No idea what I'm doing. Looking for a general plan to improve. (see text)

I accidentally closed my tab with the paragraphs I've written so far. >.> Anyways...

What is the recommended percentage of time I should be spending learning tactics/joseki/Tsumego/master games/ playing?

As you are a beginner, I'd recommend just playing many games with an occasional end of game review to get a 'feel' for the game. Tsumego simply refers to go problems, and tactics would fall under that. The two main branches of tsuemgo are life and death and tesuji (similar to chess tactics I guess) problems. Professional/master games are not worth looking at in regards to improving unless you're a very strong player. The reality is most players can't understand a lot of what it is going on in any random pro game and required detailed commentaries from a professional/top amateur player. It's fine to look over pro games for entertainment but I can say I have never really gotten much benefit from studying pro games. The best way to improve is from playing and reviewing your games with strong players and doing go problems. Joseki is something you should understand rather than memorize, there's no use in learning them now. Joseki are common positions that lead to generally even positions in certain positions. The stronger you are, the easier it is to deliberate on a joseki choice in a position (or not the play joseki at all).

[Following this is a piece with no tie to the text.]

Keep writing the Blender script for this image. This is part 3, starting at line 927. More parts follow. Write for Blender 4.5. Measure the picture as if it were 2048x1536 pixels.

I'm somewhat confused as to how Go strategy works. Is it mostly protecting your own groups while restricting the development of your opponents?

This is the right idea, but oversimplified. I think you're underestimating the amount of attacking and fighting that happens in go and how the exact placement of stones can change a position drastically. There's a lot of subtlety in go.

I'm assuming that there's still opening, middle/endgame. What are the general strategies of each stage?

I'm too lazy to re-write this part.

What are the older top players I should be looking at? I'm assuming that I won't really get modern theory and should looking at older games first.

That's the wrong assumption, older games are just as hard to understand as modern games. I've mentioned in my first response how most players required a detailed commentary to appreciate professional games. The basic reason for not studying professional games for say a 5k is simple: if I showed a game between two 5d amateurs and passed it off as pro, they'd believe me. Similarly, if I showed a game between two professionals and passed it off as a game between two 5d amateurs, they'd also believe me. The fact is most players can't distinguish between a professional's play and a top amateurs play (I could tell a 5d amateur game vs. a pro game, but I probably couldn't tell between a top amateur and a pro).

How has Go strategy changed over time?

The go equivalent to hypermodernism is Shin fuseki. http://senseis.xmp.net/?ShinFuseki

Are there any shortcuts to mental calculation in Go?

Not really, you just have to read it or know it by heart.

Are there any books you recommend?

Once you get to say 10k: Life and death, tesuji, Lessons in the fundamentals of go are the best English books IMO. Opening theory made easy is also pretty good. Once you get a bit stronger than 1k: Attack and defense.